I started at the bottom so the stitched and riveted part of the strap would be on the inside bottom of the satchel. Simply lace the pieces together with the strap by going in one slot and out the next. The 2.5" sides and bottom edges of the front piece will be the outside edges of the satchel.

Once I had the satchel laced together I had a chance to look at it and there seemed to be something I decided to add a decorative stitch around the front flap keeper and the front flap. I used red 1.0mm Tiger thread.

Step 6: Handle

With the decorative stitching finished (probably took me 2 hrs), I decided to add a handle. It's a 1.5" wide strip 11.5" long. 2.75" on each edge is left alone, the middle 6" of the handle I folded in half, cemented, and stitched together.

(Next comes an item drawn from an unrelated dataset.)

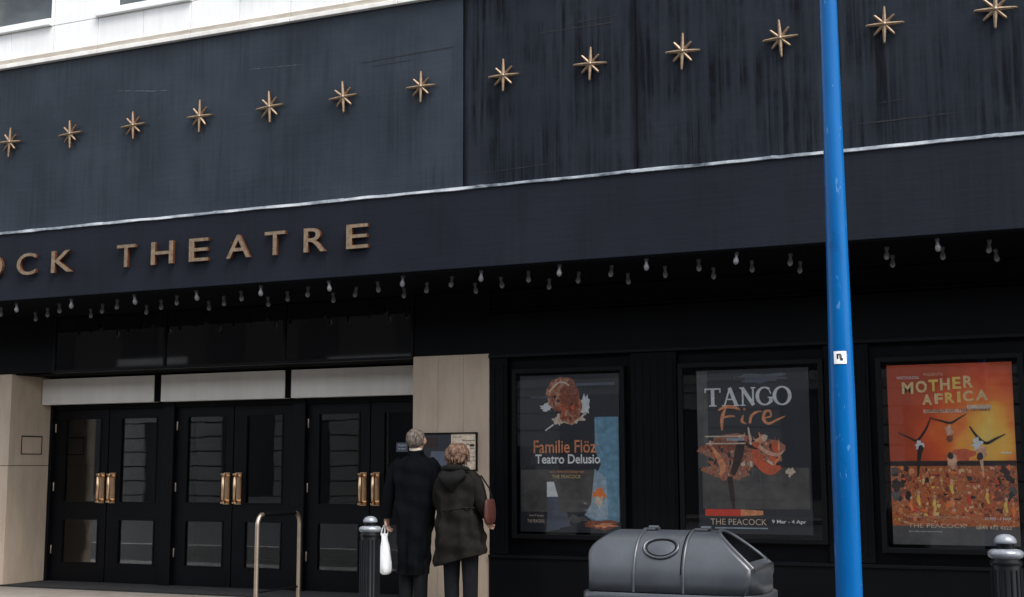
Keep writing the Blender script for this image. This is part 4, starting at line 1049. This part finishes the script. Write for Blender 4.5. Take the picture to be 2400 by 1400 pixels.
# --- man in a long dark overcoat
M = thing('person', 'grey-haired man in a long dark overcoat seen from behind, holding a white carrier bag', 'person', (-6.0, .62, 0))
armsM = {'L': ((-.185, 0, 1.425), (-.275, -.03, 1.13), (-.315, .0, .905), (-.318, .01, .865), (0, .05, -1), (0, 1, .05)),
         'R': ((.185, 0, 1.425), (.225, .0, 1.15), (.16, .20, 1.02), (.135, .245, 1.01), (-.5, .8, 0), (.3, .2, 1))}
bd = figure(M, 1.765, armsM, st=.8); 
face(bd, (0, .012, 1.655), 1.0)
q = MB()
cloth(q, [(-.012, .0, .372, .138, .128), (-.012, .0, .50, .148, .135), (-.008, .0, .72, .165, .145), (-.002, 0, .93, .182, .150), (0, .005, 1.10, .200, .150), (0, 0, 1.27, .222, .148), (0, -.005, 1.38, .225, .135), (0, -.01, 1.445, .190, .110), (0, -.01, 1.495, .105, .082), (0, -.005, 1.535, .070, .068)], 'coat_black', 48, .0085, 3, 7)
# back vent
q.box(-.008, -.005, -.150, -.120, .375, .70, 'soffit_black')
ct = q.build('overcoat', M)
for s_, pts, rr in (('L', [(-.15, 0, 1.44), (-.205, -.005, 1.40), (-.245, -.02, 1.27), (-.275, -.03, 1.13), (-.298, -.02, 1.02), (-.314, -.003, .925), (-.315, -.001, .905)], [.070, .078, .074, .068, .060, .056, .054]),
                   ('R', [(.15, 0, 1.44), (.205, 0, 1.40), (.222, 0, 1.27), (.226, 0, 1.14), (.205, .09, 1.07), (.168, .18, 1.025), (.16, .20, 1.02)], [.070, .078, .074, .072, .062, .055, .053])):
    q = MB(); q.tube(pts, rr, 'coat_black', 18); q.build('sleeve', M, sub=1)
q = MB(); pr_ = [(.078, 1.505), (.084, 1.53), (.080, 1.56), (.070, 1.565)]
q.loft([[(r_*cos(2*pi*j/28), -.004+r_*.95*sin(2*pi*j/28), z+.012*sin(2*pi*j/28)) for j in range(28)] for r_, z in pr_], 'coat_black'); q.build('coat_collar', M)
q = MB(); q.loft([[(r_*cos(2*pi*j/28), .0+r_*.95*sin(2*pi*j/28), z+.008*sin(2*pi*j/28)) for j in range(28)] for r_, z in [(.064, 1.555), (.066, 1.575), (.063, 1.585), (.058, 1.585)]], 'collar', False); q.build('shirt_collar', M)
# hair: short, grey, thinning at the crown
rh = random.Random(4)
def hn(d, s0=0): return 1+.018*sin(9*d.x+4*d.z)+.014*sin(13*d.y-7*d.z)+.012*sin(23*d.x+17*d.z)
q = MB(); q.ellipsoid((0, -.008, 1.672), (.094, .100, .102), 'hair_grey', 32, 20, hn); q.build('hair', M)
for s_ in (-1, 1):
    q = MB(); pts = [(s_*.08, 0, .84), (s_*.08-.008, .0, .52), (s_*.078-.01, -.01, .30), (s_*.078-.01, -.015, .09), (s_*.08-.01, -.012, .06)]
    q.tube(pts, [.09, .075, .070, .068, .070], 'trouser_black', 20); q.build('trouser_leg', M)
    q = MB(); q.loft([[(s_*.09-.01+.042*sc_*cos(2*pi*j/18), .03+off+.13*sl*sin(2*pi*j/18), z) for j in range(18)] for z, sc_, sl, off in ((.002, 1.0, 1.0, .03), (.02, 1.02, 1.02, .03), (.05, .95, .85, .01), (.085, .80, .45, -.04), (.10, .7, .36, -.04))], 'shoe_black'); q.build('shoe', M)
# carrier bag, held
C = thing('carrier_bag', 'white plastic carrier bag hanging from the hand of the man in the overcoat', 'bag', (-6.0-.322, .61, .36))
q = MB(); rb = []
prof = [(.0, .028, .02, 0), (.012, .055, .032, .002), (.05, .066, .042, .004), (.12, .068, .046, .002), (.20, .060, .040, -.002), (.27, .048, .032, -.006), (.33, .034, .024, -.010), (.37, .030, .018, -.014), (.395, .034, .014, -.012)]
for (z, rx, ry, dx) in prof:
    rb.append([(dx+(rx*(1+.14*sin(5*t+z*20)+.09*sin(9*t-z*31)+.05*sin(15*t+z*50)))*cos(t), (ry*(1+.12*sin(4*t+z*27)))*sin(t), z) for t in [2*pi*j/26 for j in range(26)]])
q.loft(rb, 'plastic_bag'); q.build('sack', C, sub=1)
for dx in (-.012, .010):
    q = MB(); q.tube([(-.03+dx, dx, .38), (-.02+dx, dx*1.2, .43), (0, dx*1.4+.005, .487), (.012+dx, dx*1.2, .43), (.008+dx, dx, .38)], .006, 'plastic_bag', 6, 1.6); q.build('handle', C)

# --- woman in an olive parka
Wm = thing('person', 'red-haired woman in a dark olive hooded parka, seen from behind beside the notice', 'person', (-5.455, .55, 0))
Wm.rotation_euler = (0, -.035, 0)
armsW = {'L': ((-.165, 0, 1.29), (-.225, .02, 1.04), (-.15, .19, .98), (-.12, .23, .98), (.5, .8, 0), (-.3, .2, 1)),
         'R': ((.165, 0, 1.29), (.245, -.04, 1.06), (.255, .06, .93), (.25, .085, .895), (0, .4, -1), (0, 1, .4))}
bd = figure(Wm, 1.62, armsW)
face(bd, (0, .012, 1.515), .93)
q = MB()
cloth(q, [(.010, .0, .505, .245, .165), (.008, .0, .56, .248, .170), (.0, .0, .72, .232, .170), (-.005, 0, .88, .215, .162), (-.005, .005, 1.02, .205, .155), (0, .0, 1.16, .215, .150), (0, -.005, 1.25, .212, .135), (0, -.01, 1.31, .175, .112), (0, -.01, 1.355, .10, .085), (0, -.005, 1.385, .075, .072)], 'parka_olive', 52, .013, 11, 8)
pk = q.build('parka', Wm)
# the hem hangs lower on the left: shear the lower rings
for v in pk.data.vertices:
    if v.co.z < .8: v.co.z += (.8-v.co.z)/.3*(.06*v.co.x/.25+.02)
q = MB(); q.tube([(-.205*cos(t)*1.0, -.158*sin(t)-.008, 1.0-.012*sin(2*t)) for t in [2*pi*i/40 for i in range(41)]], .007, 'parka_hood', 6); q.build('waist_cord', Wm)
for s_, pts, rr in (('L', [(-.13, 0, 1.31), (-.18, 0, 1.27), (-.215, .01, 1.15), (-.228, .02, 1.05), (-.20, .10, 1.0), (-.16, .175, .98), (-.15, .19, .98)], [.062, .072, .070, .070, .062, .056, .054]),
                   ('R', [(.13, 0, 1.31), (.18, -.005, 1.27), (.222, -.025, 1.16), (.247, -.04, 1.06), (.258, .0, .99), (.258, .05, .945), (.257, .06, .935)], [.062, .072, .070, .068, .060, .054, .052])):
    q = MB(); q.tube(pts, rr, 'parka_olive', 18); q.build('sleeve', Wm, sub=1)
# hood lying on the back
q = MB()
hr = []
for i in range(9):
    t = i/8; z = 1.375-.20*t; rx = .085+.075*sin(pi*min(1, t*1.15))*1.0; ry = .055*sin(pi*(.25+.7*t))+.02
    hr.append([(rx*cos(a)*(1-.45*t*t), -.115-.030*sin(pi*t)+ry*sin(a)*(.9), z+.02*cos(2*a)) for a in [2*pi*j/26 for j in range(26)]])
q.loft(hr, 'parka_hood'); q.tube([(.13*cos(a), -.045+.105*sin(a), 1.37-.02*sin(a)) for a in [pi+pi*i/16 for i in range(17)]], [.018+.016*sin(pi*i/16) for i in range(17)], 'parka_hood', 12)
q.build('hood', Wm, sub=1)
# bushy hair
def hf(d): return 1+.06*sin(7*d.x+5*d.z)+.05*sin(11*d.y-8*d.z+2)+.04*sin(19*d.x-15*d.z)+.03*sin(27*d.z+13*d.x)
q = MB(); q.ellipsoid((0, -.015, 1.515), (.112, .112, .112), 'hair_auburn', 40, 26, hf)
rw = random.Random(8)
for i in range(150):
    a = rw.uniform(0, 2*pi); z = rw.uniform(-.085, .10); rr_ = math.sqrt(max(.0005, 1-(z/.118)**2))
    p = Vector((.108*rr_*cos(a), -.015+.108*rr_*sin(a), 1.512+z))
    if sin(a) > .6 and z < .04: continue
    o_ = Vector((cos(a)*rr_, sin(a)*rr_, z/.118)); d = Vector((rw.uniform(-.4, .4), rw.uniform(-.4, .4), -1))
    q.tube([p, p+o_*.010+d*.014, p+o_*.012+d*.032], [.0065, .0052, .0015], 'hair_auburn', 5)
q.build('hair', Wm)
for s_ in (-1, 1):
    q = MB(); pts = [(s_*.088, 0, .72), (s_*.095, 0, .50), (s_*.098, -.01, .30), (s_*.096, -.015, .10), (s_*.096, -.012, .05)]
    q.tube(pts, [.10, .082, .073, .068, .072], 'trouser_black', 20); q.build('trouser_leg', Wm)
    q = MB(); q.loft([[(s_*.104+.038*sc_*cos(2*pi*j/18), .03+off+.115*sl*sin(2*pi*j/18), z) for j in range(18)] for z, sc_, sl, off in ((.002, 1.0, 1.0, .03), (.02, 1.02, 1.02, .03), (.05, .95, .85, .01), (.085, .80, .45, -.03), (.10, .7, .36, -.03))], 'shoe_black'); q.build('shoe', Wm)
Rb = thing('shoulder_bag', 'small dark red bag hanging at the right side of the woman in the parka', 'bag', (-5.475+.300, .56, .86))
q = MB(); q.loft([[(rx*cos(t), ry*sin(t), z) for t in [2*pi*j/24 for j in range(24)]] for z, rx, ry in ((0, .018, .06), (.015, .034, .10), (.08, .040, .115), (.16, .036, .11), (.22, .026, .10), (.235, .012, .08))], 'red_bag'); q.build('pouch', Rb, sub=1)
q = MB(); q.tube([(-.0, -.06, .22), (-.035, -.05, .34), (-.10, -.02, .455), (-.10, .02, .455), (-.035, .06, .34), (0, .06, .22)], .008, 'parka_hood', 6); q.build('strap', Rb)

# ------------------------------------------------------------------ building across the street (seen in the glass)
OY = -26.0
O = thing('street_building', 'stone and brick street front across the road, seen only as reflections in the glass', 'building', (0, OY, -.13))
q = MB(); z = 0
while z < 4.1:
    x = -60
    while x < 40:
        ln = 1.2
        px = (x+60) % 7.2
        if not (1.2 <= px < 3.55 and .5 < z < 3.4) and not (4.8 <= px < 6.0 and z < 3.0):
            q.box(x+.012, x+ln-.012, -.3+random.uniform(-.004, .004), 0, z+.025, z+.55-.025, 'ashlar')
        x += ln
    z += .55
q.box(-60, 40, -1.2, -.10, 0, 4.4, 'asphalt'); q.build('ground_floor_wall', O)
q = MB(); q.box(-60, 40, -1.2, -.15, 4.4, 8.6, 'dark_brick'); q.build('brick_wall', O)
q = MB()
q.box(-60, 40, -.3, .1, 4.15, 4.4, 'ashlar'); q.box(-60, 40, -.3, .15, 8.3, 8.7, 'ashlar')
for (x, e, z0, z1) in ((-34.0, -30.6, 4.95, 5.35), (-33.8, -30.6, 5.45, 5.7), (-24.4, -20.2, 5.1, 5.45)): q.box(x, e, -.3, -.02, z0, z1, 'ashlar')
q.build('cornice', O)
for x in range(-58, 38, 4):
    for z0 in (5.5,):
        q = MB(); q.box(x+.3, x+1.9, -.18, -.10, z0, z0+2.2, 'foyer_dark'); q.build('window', O)
# pavement across the road
g = MB(); g.box(-60, 40, OY+.1, OY+3.2, -.4, 0, 'paving'); tag(g.build('far_pavement'), kind='structure')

Then I glued, stitched, and riveted the handle to the back of the satchel. I just eye-balled the position of the handle. I secured the left side first, then matched the spacing for the right side.

**Cutting Tip** - To make the semi-pointed tips of the handle, I use a circle template. The templates I have are actually platters from a destroyed computer hard drive. First mark the center of strip at each end. Next, line up the circle template so the template's outside edge matches up with your center mark and the edge of the strip. Hold the template in place and make straight we did when rounding the corners of the interior pocket. See pictures for details.

Step 7: Lacing

With the handle now in place, I could finish lacing the satchel together.

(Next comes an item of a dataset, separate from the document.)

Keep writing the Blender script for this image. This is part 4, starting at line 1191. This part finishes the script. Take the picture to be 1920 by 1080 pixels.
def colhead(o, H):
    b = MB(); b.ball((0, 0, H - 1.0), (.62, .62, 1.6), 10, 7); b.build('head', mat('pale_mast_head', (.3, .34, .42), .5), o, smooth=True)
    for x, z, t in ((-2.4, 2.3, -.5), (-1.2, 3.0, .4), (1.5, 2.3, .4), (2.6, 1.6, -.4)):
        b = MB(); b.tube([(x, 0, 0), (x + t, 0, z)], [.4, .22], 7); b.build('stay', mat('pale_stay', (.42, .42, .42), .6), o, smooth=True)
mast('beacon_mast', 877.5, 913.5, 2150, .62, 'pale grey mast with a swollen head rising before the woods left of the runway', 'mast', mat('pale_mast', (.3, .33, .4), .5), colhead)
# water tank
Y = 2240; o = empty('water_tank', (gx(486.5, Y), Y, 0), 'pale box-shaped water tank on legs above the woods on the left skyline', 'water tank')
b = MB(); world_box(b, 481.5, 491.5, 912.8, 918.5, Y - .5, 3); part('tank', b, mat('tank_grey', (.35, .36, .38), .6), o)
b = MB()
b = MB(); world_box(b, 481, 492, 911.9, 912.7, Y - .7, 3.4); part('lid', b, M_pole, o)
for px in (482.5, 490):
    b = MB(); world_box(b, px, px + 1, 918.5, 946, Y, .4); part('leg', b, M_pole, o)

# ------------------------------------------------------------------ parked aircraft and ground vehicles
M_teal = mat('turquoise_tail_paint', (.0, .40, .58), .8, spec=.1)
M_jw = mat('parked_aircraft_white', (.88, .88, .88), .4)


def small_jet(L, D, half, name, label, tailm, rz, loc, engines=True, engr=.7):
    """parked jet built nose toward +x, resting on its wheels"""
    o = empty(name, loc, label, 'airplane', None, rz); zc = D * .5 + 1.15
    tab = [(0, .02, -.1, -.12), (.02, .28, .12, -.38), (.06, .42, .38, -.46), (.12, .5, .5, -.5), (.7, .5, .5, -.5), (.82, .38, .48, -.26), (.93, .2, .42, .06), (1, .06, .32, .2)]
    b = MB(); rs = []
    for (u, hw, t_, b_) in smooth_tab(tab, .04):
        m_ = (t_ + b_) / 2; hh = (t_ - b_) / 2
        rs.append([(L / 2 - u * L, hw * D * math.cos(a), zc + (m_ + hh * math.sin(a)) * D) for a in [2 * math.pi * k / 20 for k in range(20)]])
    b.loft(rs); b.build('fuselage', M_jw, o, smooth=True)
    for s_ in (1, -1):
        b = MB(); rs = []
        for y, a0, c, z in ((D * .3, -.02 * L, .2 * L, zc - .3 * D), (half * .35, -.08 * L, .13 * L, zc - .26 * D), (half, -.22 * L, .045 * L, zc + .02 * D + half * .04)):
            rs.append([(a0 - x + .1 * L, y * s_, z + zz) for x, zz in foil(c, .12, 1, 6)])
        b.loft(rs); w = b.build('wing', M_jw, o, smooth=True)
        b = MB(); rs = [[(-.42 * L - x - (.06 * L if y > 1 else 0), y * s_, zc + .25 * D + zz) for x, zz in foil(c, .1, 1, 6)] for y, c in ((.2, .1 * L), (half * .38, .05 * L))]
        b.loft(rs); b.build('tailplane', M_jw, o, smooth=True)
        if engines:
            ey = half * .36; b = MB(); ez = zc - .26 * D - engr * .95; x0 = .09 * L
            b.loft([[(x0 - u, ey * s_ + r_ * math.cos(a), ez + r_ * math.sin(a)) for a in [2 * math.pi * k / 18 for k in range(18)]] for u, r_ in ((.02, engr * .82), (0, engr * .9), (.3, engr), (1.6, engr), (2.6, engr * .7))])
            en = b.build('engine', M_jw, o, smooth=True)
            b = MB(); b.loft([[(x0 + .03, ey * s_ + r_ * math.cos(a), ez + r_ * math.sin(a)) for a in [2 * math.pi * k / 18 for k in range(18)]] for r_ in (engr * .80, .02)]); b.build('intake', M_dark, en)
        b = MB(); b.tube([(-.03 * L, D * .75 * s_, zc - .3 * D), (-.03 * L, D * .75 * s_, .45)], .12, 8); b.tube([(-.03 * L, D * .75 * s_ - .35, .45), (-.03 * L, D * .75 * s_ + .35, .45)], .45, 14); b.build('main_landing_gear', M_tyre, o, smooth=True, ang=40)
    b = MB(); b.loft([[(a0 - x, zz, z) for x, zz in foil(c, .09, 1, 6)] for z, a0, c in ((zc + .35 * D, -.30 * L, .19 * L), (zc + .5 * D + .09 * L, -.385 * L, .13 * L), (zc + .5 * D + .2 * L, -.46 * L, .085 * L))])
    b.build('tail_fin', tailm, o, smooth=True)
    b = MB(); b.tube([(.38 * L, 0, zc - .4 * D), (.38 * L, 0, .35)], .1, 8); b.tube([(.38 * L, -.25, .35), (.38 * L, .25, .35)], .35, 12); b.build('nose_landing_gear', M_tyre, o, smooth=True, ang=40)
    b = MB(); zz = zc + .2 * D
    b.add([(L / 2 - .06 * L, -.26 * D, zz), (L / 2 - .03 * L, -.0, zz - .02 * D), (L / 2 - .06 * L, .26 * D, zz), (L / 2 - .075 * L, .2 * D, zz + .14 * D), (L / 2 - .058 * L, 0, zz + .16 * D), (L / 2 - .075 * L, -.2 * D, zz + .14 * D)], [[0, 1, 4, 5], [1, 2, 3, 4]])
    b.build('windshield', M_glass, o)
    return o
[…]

Between the 2nd and 3rd slot from the bottom on both sides, add a strap reducer. Continue lacing to the top. Don't forget the 14" x 3" front flap keeper. At the top, mark the final length of the strap. Unlace it a couple of slots so you have enough of the lacing to work with, then cut, and add a strap reducer. I anchored the strap reducer with 3 rivets. With the strap reducer in place, I had to lace through each layer individually. It was a tight fit, but it went through without too much trouble. Take your time...

Step 8: Shoulder Strap

The shoulder strap is made up of two lengths, one 45" and the other 16". Of course you can modify either strap length to your own custom dimensions.

The 45" length has a swivel clip at one end and holes for the buckle at the other. The holes are spaced 1" apart starting 3" in from the end. I cut the semi-pointed tip on both ends of the 45" strap. The swivel clip is secured with 3 copper rivets.

The 16" length has a swivel clip at one end and the 1.5" buckle at the other. I cut a 1.25" slot for the buckle tang and secured the buckle with two copper rivets.

I used a 1" wide strip for the strap keeper. I skived (thinned) the ends of the loop before gluing and riveting. For the loop, I cemented the ends and finished with two small cap-style rivets. Slide this loop in place on to the strap before you mount either the swivel clip or the buckle.

Clip in the straps, adjust the length and we're done!

Step 9: Stand Back and Admire Your Work

Time to hit the road and take your new satchel on an adventure.